Dataset items:
......

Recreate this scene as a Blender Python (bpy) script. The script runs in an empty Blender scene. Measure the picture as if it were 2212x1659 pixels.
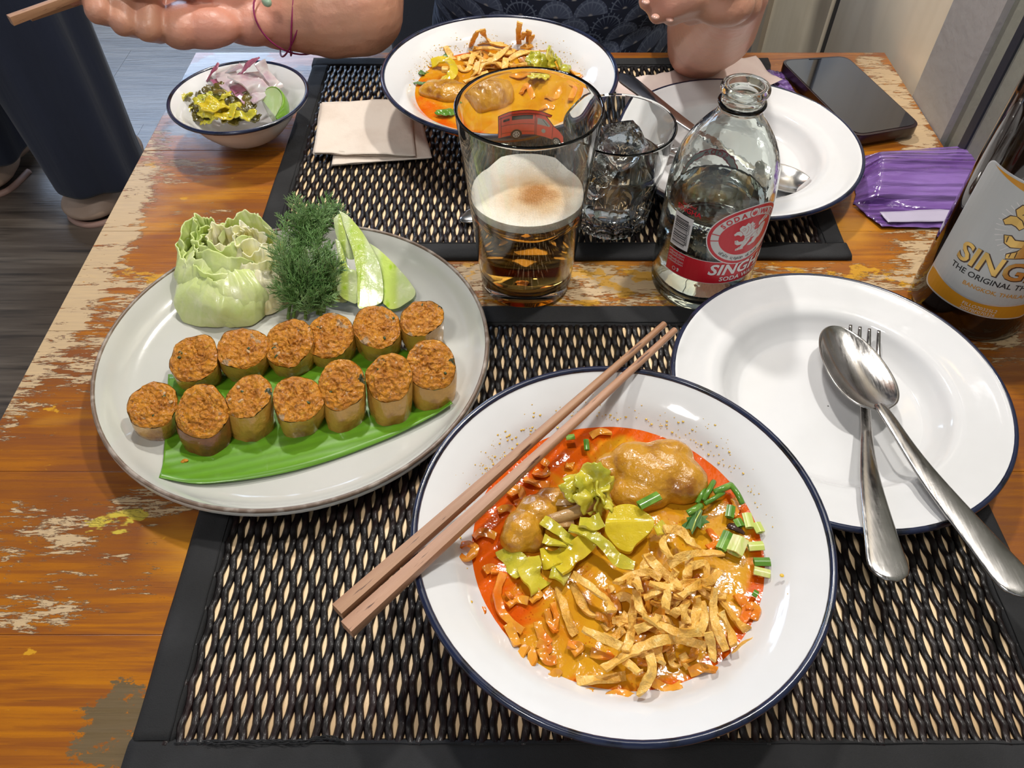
import bpy, bmesh, math, random
from mathutils import Vector, Matrix, noise, geometry
C = bpy.context.scene.collection
PI = math.pi
rnd = random.Random(7)

# ---------------------------------------------------------------- camera
F_PX, PITCH, HC = 1670.0, math.radians(50.14), 0.388      # table top is z = 0, floor is z = -0.75
sc = bpy.context.scene
cd = bpy.data.cameras.new('camera'); cam = bpy.data.objects.new('camera', cd); C.objects.link(cam)
cam.location = (0, 0, HC); cam.rotation_euler = (PI/2 - PITCH, 0, 0)
cd.sensor_width = 36; cd.lens = 36*F_PX/2212; cd.clip_start = 0.01; cd.clip_end = 60
sc.camera = cam
sc.view_settings.view_transform = 'Standard'; sc.view_settings.look = 'None'
sc.view_settings.gamma = 1; sc.view_settings.use_curve_mapping = False
sc.view_settings.exposure = 0.02
sc.cycles.max_bounces = 14; sc.cycles.transmission_bounces = 12; sc.cycles.transparent_max_bounces = 16
sc.cycles.caustics_refractive = True; sc.cycles.sample_clamp_indirect = 8.0; sc.cycles.blur_glossy = 0.6

# ---------------------------------------------------------------- world and lamps
w = bpy.data.worlds.new('room_light'); sc.world = w; w.use_nodes = True
bg = w.node_tree.nodes['Background']; bg.inputs[0].default_value = (0.88, 0.93, 1.0, 1); bg.inputs[1].default_value = 0.44

def lamp(name, loc, target, size, power, col, kind='AREA', sy=None):
    l = bpy.data.lights.new(name, kind); l.energy = power; l.color = col
    if kind == 'AREA':
        l.shape = 'RECTANGLE' if sy else 'DISK'; l.size = size
        if sy: l.size_y = sy
    o = bpy.data.objects.new(name, l); C.objects.link(o); o.location = loc
    d = Vector(target) - Vector(loc); o.rotation_euler = d.to_track_quat('-Z', 'Y').to_euler()
    return o
lamp('ceiling_spot', (0.335, 0.555, 1.02), (0.0, 0.38, 0), 0.055, 5.4, (1.0, 0.96, 0.91))
lamp('ceiling_spot', (-0.20, 1.20, 1.50), (0.1, 0.55, 0), 0.10, 15, (1.0, 0.96, 0.90))
lamp('ceiling_panel', (-0.45, -0.35, 1.60), (0, 0.4, 0), 0.26, 8.0, (1.0, 0.97, 0.94))
lamp('window_daylight', (-1.6, 3.6, 0.9), (-0.4, 1.2, -0.4), 1.6, 60, (0.55, 0.72, 1.0), sy=1.4)

# ---------------------------------------------------------------- helpers
_c, _s = math.cos(PITCH), math.sin(PITCH)
def at(x, y, z=0.0):
    """the point at height z that the photograph shows at pixel x, y"""
    u = (x - 1106)/F_PX; v = -(y - 829.5)/F_PX
    r = Vector((u, _c + v*_s, -_s + v*_c)); t = (HC - z)/-r.z
    return Vector((r.x*t, r.y*t, z))

def tag(o, label=None, cat=None, group=None, kind=None):
    if label: o['label'] = label
    if cat: o['category'] = cat
    if group: o['group'] = group
    if kind: o['kind'] = kind
    return o
def thing(name, loc, label, cat, group=None):
    o = bpy.data.objects.new(name, None); o.empty_display_size = 0.02; C.objects.link(o); o.location = loc
    return tag(o, label, cat, group)
def wloc(o):
    p = Vector((0, 0, 0))
    while o is not None: p += Vector(o.location); o = o.parent
    return p
class G:
    """collects world-space geometry, build() links it as one mesh object"""
    def __init__(s): s.v = []; s.f = []; s.m = []; s.mi = 0
    def add(s, vs, fs):
        n = len(s.v); s.v += [tuple(p) for p in vs]; s.f += [tuple(i+n for i in f) for f in fs]; s.m += [s.mi]*len(fs)
    def lathe(s, prof, c, n=64, sx=1, sy=1, closed=False):
        vs = []; fs = []; k = len(prof)
        for j in range(n):
            a = 2*PI*j/n; ca, sa = math.cos(a), math.sin(a)
            for r, z in prof: vs.append((c[0]+r*ca*sx, c[1]+r*sa*sy, c[2]+z))
        for j in range(n):
            j2 = (j+1) % n
            for i in range(k if closed else k-1):
                i2 = (i+1) % k; fs.append((j*k+i, j2*k+i, j2*k+i2, j*k+i2))
        s.add(vs, fs)
    def tube(s, pts, rad, n=8, cap=True, flat=1.0, up=None):
        pts = [Vector(p) for p in pts]; k = len(pts); vs = []; fs = []
        if not hasattr(rad, '__len__'): rad = [rad]*k
        ref = Vector(up) if up else None; prev = None
        for i, p in enumerate(pts):
            d = (pts[min(i+1, k-1)] - pts[max(i-1, 0)])
            if d.length < 1e-9: d = Vector((0, 0, 1))
            d.normalize()
            if ref is None: ref = Vector((0, 0, 1)) if abs(d.z) < .9 else Vector((1, 0, 0))
            a = d.cross(ref if prev is None or up else prev)
            if prev is not None and not up: b = prev - d*prev.dot(d); b.normalize(); a = d.cross(b)
            a.normalize(); b = a.cross(d) if up or prev is None else b
            b.normalize(); prev = b
            for j in range(n):
                t = 2*PI*j/n; vs.append(p + a*(math.cos(t)*rad[i]) + b*(math.sin(t)*rad[i]*flat))
        for i in range(k-1):
            for j in range(n):
                j2 = (j+1) % n; fs.append((i*n+j, i*n+j2, (i+1)*n+j2, (i+1)*n+j))
        if cap: fs.append(tuple(range(n-1, -1, -1))); fs.append(tuple((k-1)*n+j for j in range(n)))
        s.add(vs, fs)
    def box(s, lo, hi):
        x0, y0, z0 = lo; x1, y1, z1 = hi
        s.add([(x0,y0,z0),(x1,y0,z0),(x1,y1,z0),(x0,y1,z0),(x0,y0,z1),(x1,y0,z1),(x1,y1,z1),(x0,y1,z1)],
              [(0,3,2,1),(4,5,6,7),(0,1,5,4),(1,2,6,5),(2,3,7,6),(3,0,4,7)])
    def prism(s, top, h=None, down=None):
        """closed slab under a polygon of points; down is the vector to the other face"""
        top = [Vector(p) for p in top]; n = len(top); d = Vector(down) if down is not None else Vector((0, 0, -h))
        tris = geometry.tessellate_polygon([top])
        vs = top + [p + d for p in top]
        fs = [tuple(t) for t in tris] + [tuple(i+n for i in reversed(t)) for t in tris]
        fs += [(i, i+n, (i+1) % n + n, (i+1) % n) for i in range(n)]
        s.add(vs, fs)
    def grid(s, fn, nu, nv, wrap=False):
        vs = [fn(i/nu, j/nv) for j in range(nv+1) for i in range(nu if wrap else nu+1)]
        w_ = nu if wrap else nu+1
        fs = [(j*w_+i, j*w_+(i+1) % w_, (j+1)*w_+(i+1) % w_, (j+1)*w_+i) for j in range(nv) for i in range(nu)]
        s.add(vs, fs)
    def ball(s, c, r, n=12, m=8, rot=None):
        r = r if hasattr(r, '__len__') else (r, r, r); c = Vector(c)
        vs = []
        for j in range(1, m):
            b = PI*j/m
            for i in range(n):
                a = 2*PI*i/n; vs.append(Vector((r[0]*math.cos(a)*math.sin(b), r[1]*math.sin(a)*math.sin(b), r[2]*math.cos(b))))
        vs += [Vector((0, 0, r[2])), Vector((0, 0, -r[2]))]
        if rot is not None: vs = [rot @ p for p in vs]
        vs = [p + c for p in vs]; t = len(vs)-2; fs = []
        for j in range(m-2):
            for i in range(n): fs.append((j*n+i, (j+1)*n+i, (j+1)*n+(i+1) % n, j*n+(i+1) % n))
        for i in range(n): fs.append((t, i, (i+1) % n)); fs.append((t+1, (m-2)*n+(i+1) % n, (m-2)*n+i))
        s.add(vs, fs)
    def build(s, name, mat, parent=None, smooth=True, label=None, kind=None, auto=None, sub=0, solid=0, soff=0, bevel=0):
        o_ = wloc(parent) if parent else Vector((0, 0, 0))
        me = bpy.data.meshes.new(name)
        me.from_pydata([(p[0]-o_.x, p[1]-o_.y, p[2]-o_.z) for p in s.v], [], s.f)
        mats = mat if isinstance(mat, (list, tuple)) else [mat]
        for m in mats: me.materials.append(m)
        if len(mats) > 1: me.polygons.foreach_set('material_index', s.m)
        me.validate(); bm = bmesh.new(); bm.from_mesh(me); bmesh.ops.recalc_face_normals(bm, faces=bm.faces); bm.to_mesh(me); bm.free()
        if smooth:
            me.polygons.foreach_set('use_smooth', [True]*len(me.polygons))
            if auto: me.set_sharp_from_angle(angle=math.radians(auto))
        o = bpy.data.objects.new(name, me); C.objects.link(o)
        if parent: o.parent = parent
        if solid: md = o.modifiers.new('solidify', 'SOLIDIFY'); md.thickness = solid; md.offset = soff
        if bevel: md = o.modifiers.new('bevel', 'BEVEL'); md.width = bevel; md.segments = 2; md.limit_method = 'ANGLE'
        if sub: md = o.modifiers.new('subsurf', 'SUBSURF'); md.levels = md.render_levels = sub
        if label: o['label'] = label
        if kind: o['kind'] = kind
        return o
    def remesh(s, voxel, smooth_it=6, disp=None):
        """melts the collected closed shapes into one skin; optional disp(co, normal) -> offset"""
        me = bpy.data.meshes.new('tmp'); me.from_pydata(s.v, [], s.f)
        bm = bmesh.new(); bm.from_mesh(me); bmesh.ops.recalc_face_normals(bm, faces=bm.faces); bm.to_mesh(me); bm.free()
        o = bpy.data.objects.new('tmp', me); C.objects.link(o)
        md = o.modifiers.new('r', 'REMESH'); md.mode = 'VOXEL'; md.voxel_size = voxel
        if smooth_it: m2 = o.modifiers.new('s', 'SMOOTH'); m2.factor = 0.5; m2.iterations = smooth_it
        dg = bpy.context.evaluated_depsgraph_get(); dg.update()
        r = bpy.data.meshes.new_from_object(o.evaluated_get(dg))
        bpy.data.objects.remove(o); bpy.data.meshes.remove(me)
        g = G(); nv = [v.co.copy() for v in r.vertices]
        if disp: nv = [c + v.normal*disp(c, v.normal) for c, v in zip(nv, r.vertices)]
        g.add(nv, [tuple(p.vertices) for p in r.polygons]); bpy.data.meshes.remove(r)
        return g

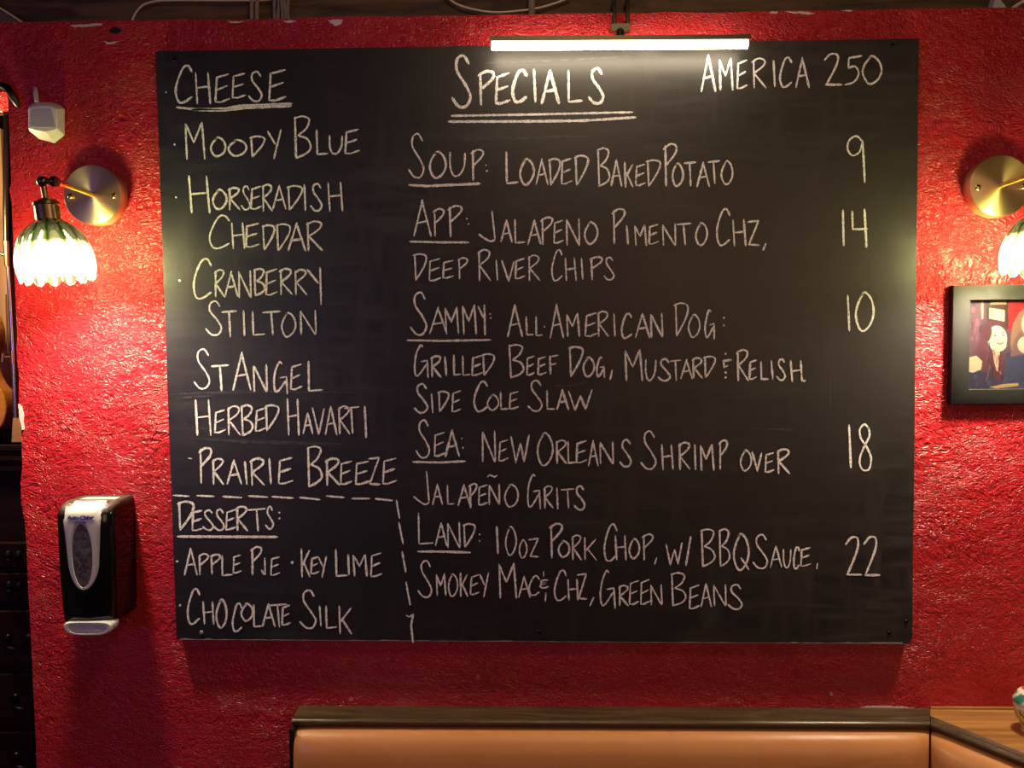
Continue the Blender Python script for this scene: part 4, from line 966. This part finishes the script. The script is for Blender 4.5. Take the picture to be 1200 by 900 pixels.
c1 = MB().prism([P(x, y, WY + .02) for x, y in ((1160, 18), (1164, 6), (1168, -6), (1176, 4), (1186, 18))], (0, .02, 0))
tag(build('grey_bracket', c1, M['grey']), 'small pale grey bracket standing on the wall top at upper right', 'bracket')
cable('pale_pipe', [(1186, 10), (1196, 3.5), (1210, -2), (1230, -8)], .0035, M['cable'], 'pale pipe end on the wall top at the upper right corner', 'pipe', WY + .03)

# ================================================================ ALCOVE LEFT OF THE WALL
YA = .26
def chest():
    zt = P(0, 521, YA)[2]; xr = P(60, 700, YA)[0]; xl = xr - .78
    r = thing('chest_of_drawers', ((xl + xr) / 2, YA + .2, 0), 'dark wooden chest of drawers in the shadow left of the red wall', 'chest')
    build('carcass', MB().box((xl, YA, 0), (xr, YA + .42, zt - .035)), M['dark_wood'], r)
    tp = MB()
    for k, (a, b2, o) in enumerate(((0, .012, .020), (.014, .024, .014), (.026, .036, .018), (.038, .048, .010), (.050, .062, .014))):
        tp.box((xl - o, YA - o, zt - b2), (xr + o, YA + .42, zt - a))
    tp.box((xl, YA - .004, zt - .062), (xr, YA + .41, zt))
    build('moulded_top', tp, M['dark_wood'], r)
    for y0, y1, hx, hy, w in ((636, 666, 12, 652, .5), (672, 706, 13, 688, .5), (716, 783, 18, 750, 1), (790, 852, 27, 820, 1), (858, 930, 28, 889, 1), (938, 1010, 30, 972, 1)):
        z0, z1 = P(20, y1, YA - .012)[2], P(20, y0, YA - .012)[2]
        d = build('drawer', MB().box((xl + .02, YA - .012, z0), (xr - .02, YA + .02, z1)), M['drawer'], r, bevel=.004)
        h = P(hx, hy, YA - .02); xm = (xl + xr) / 2
        for hx_ in (h[0], 2 * xm - h[0]):
            mbh = MB()
            for s in (-1, 1): mbh.lathe([(.0002, -.006), (.010, -.004), (.012, .0)], (hx_ + s * .026 * w, YA - .0125, h[2]), 'Y', 14)
            arc = [(hx_ + .026 * w * math.cos(t), YA - .022, h[2] - .022 * w * math.sin(t)) for t in np.linspace(0, math.pi, 11)]
            mbh.tube(arc, .0035, 8)
            build('handle', mbh, M['dark_metal'], d, smooth=True)
    return zt
ZC = chest()
def violin():
    yv = YA + .16
    cx = P(-45, 420, yv)[0]; z0 = ZC + .001; sc = .00203
    r = thing('violin', (cx, yv, z0), 'amber varnished violin standing upright on the dark chest at left edge', 'violin')
    # half outline (half width, height) from chin end up, in metres, sized a little over full size
    half = [(0, 0), (.06, .003), (.098, .025), (.114, .07), (.108, .115), (.090, .140), (.078, .165), (.074, .195), (.080, .225), (.090, .26), (.088, .30), (.070, .335), (.03, .355), (0, .358)]
    hs = catmull(half, 4)
    out = [(cx + a, z0 + b) for a, b in hs] + [(cx - a, z0 + b) for a, b in hs[::-1][1:-1]]
    build('body', MB().prism([(x, yv, z) for x, z in out], (0, .045, 0)), M['violin'], r, bevel=.004)
    build('neck', MB().box((cx - .012, yv - .008, z0 + .30), (cx + .012, yv + .014, z0 + .56)), M['pale_wood'], r, bevel=.003)
    build('fingerboard', MB().box((cx - .016, yv - .018, z0 + .24), (cx + .016, yv - .0085, z0 + .55)), M['dark_metal'], r)
    build('bridge', MB().box((cx - .024, yv - .030, z0 + .17), (cx + .024, yv - .0005, z0 + .176)), M['pale_wood'], r)
    build('tailpiece', MB().prism([(cx - .012, yv - .012, z0 + .02), (cx + .012, yv - .012, z0 + .02), (cx + .022, yv - .012, z0 + .12), (cx - .022, yv - .012, z0 + .12)], (0, .011, 0)), M['dark_metal'], r)
    sc_ = MB(); sc_.lathe([(.001, -.02), (.018, -.018), (.018, .018), (.001, .02)], (cx, yv, z0 + .58), 'X', 18)
    build('scroll', sc_, M['pale_wood'], r, smooth=True)
    for s in (-1, 1):
        e = MB(); p = [(cx + s * (.050 + .010 * math.sin(t * 6.28)), yv - .0006, z0 + .16 + .075 * t) for t in np.linspace(0, 1, 9)]
        e.tube(p, .0028, 6); build('sound_hole', e, M['hole'], r)
violin()
def horn():
    yv = YA + .06
    r = thing('wind_instrument', P(18, 521, yv), 'slim silver and brass wind instrument tube with black upper joint standing at wall edge', 'wind instrument')
    build('upper_joint', MB().tube([P(9, 100, yv), P(9, 165, yv), P(8.5, 240, yv), P(9, 288, yv)], [.009, .0095, .0095, .0095], 16), M['dark_metal'], r, smooth=True)
    build('ferrule', MB().tube([P(9, 283, yv), P(9.5, 292, yv), P(10, 312, yv)], [.011, .0105, .009], 16), M['old_brass'], r, smooth=True)
    build('tube', MB().tube([P(10, 310, yv), P(12.5, 345, yv), P(16.5, 420, yv), P(19, 492, yv)], .0062, 16), M['silver'], r, smooth=True)
    build('side_rod', MB().tube([P(7, 345, yv - .004), P(9.5, 414, yv - .004)], .002, 10), M['old_brass'], r, smooth=True)
    c = MB().tube([P(16, 411, yv), P(16.6, 426, yv)], .0085, 16); c.tube([P(3, 419, yv), P(16, 418, yv)], .0028, 10)
    c.tube([P(3, 424, yv), P(4, 414, yv)], .0045, 10)
    build('clamp', c, M['bright_brass'], r, smooth=True)
    build('cross_brace', MB().tube([P(-2, 296, yv), P(8, 300, yv)], .004, 10), M['old_brass'], r, smooth=True)
    build('wooden_foot', MB().loft([[P(15, 490, yv - .008), P(23, 490, yv - .008), P(23, 490, yv + .01), P(15, 490, yv + .01)], [P(13.5, 521, yv - .01), P(27, 521, yv - .01), P(27, 521, yv + .012), P(13.5, 521, yv + .012)]]), M['pale_wood'], r)
horn()
def board_panel():
    yv = YA + .36
    x = P(4, 240, yv)[0]; z0, z1 = ZC + .001, P(0, 150, yv)[2]
    o = build('tan_board', MB().box((x - .30, yv, z0), (x, yv + .018, z1)), M['tan'], bevel=.002); tag(o, 'tall tan board leaning behind the violin at the left edge', 'board')
board_panel()
def ornament():
    yv = YA + .03; c = P(1, 126, yv)
    r = thing('brass_ornament', (c[0], yv, c[2]), 'round embossed brass ornament at left edge below the black clip', 'ornament')
    d = MB().lathe([(.0005, -.006), (.010, -.005), (.013, -.002), (.017, -.006), (.019, 0), (.018, .006), (.0005, .006)], c, 'Y', 24)
    build('disc', d, M['bright_brass'], r, smooth=True)
    build('hanger', MB().tube([c + np.array([0, .004, .012]), c + np.array([0, .10, .16]), (c[0], .79, c[2] + .2)], .002, 8), M['old_brass'], r, smooth=True)
    return r
ornament()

......

WHAT THE EXERCISE ASKS: From the records above, copy out the line with "Continue the Blender", the line with "corner', 'pipe', WY + .03)", and every line between them, word for word.

SOLUTION TO THIS PROBLEM:
Continue the Blender Python script for this scene: part 4, from line 966. This part finishes the script. The script is for Blender 4.5. Take the picture to be 1200 by 900 pixels.
c1 = MB().prism([P(x, y, WY + .02) for x, y in ((1160, 18), (1164, 6), (1168, -6), (1176, 4), (1186, 18))], (0, .02, 0))
tag(build('grey_bracket', c1, M['grey']), 'small pale grey bracket standing on the wall top at upper right', 'bracket')
cable('pale_pipe', [(1186, 10), (1196, 3.5), (1210, -2), (1230, -8)], .0035, M['cable'], 'pale pipe end on the wall top at the upper right corner', 'pipe', WY + .03)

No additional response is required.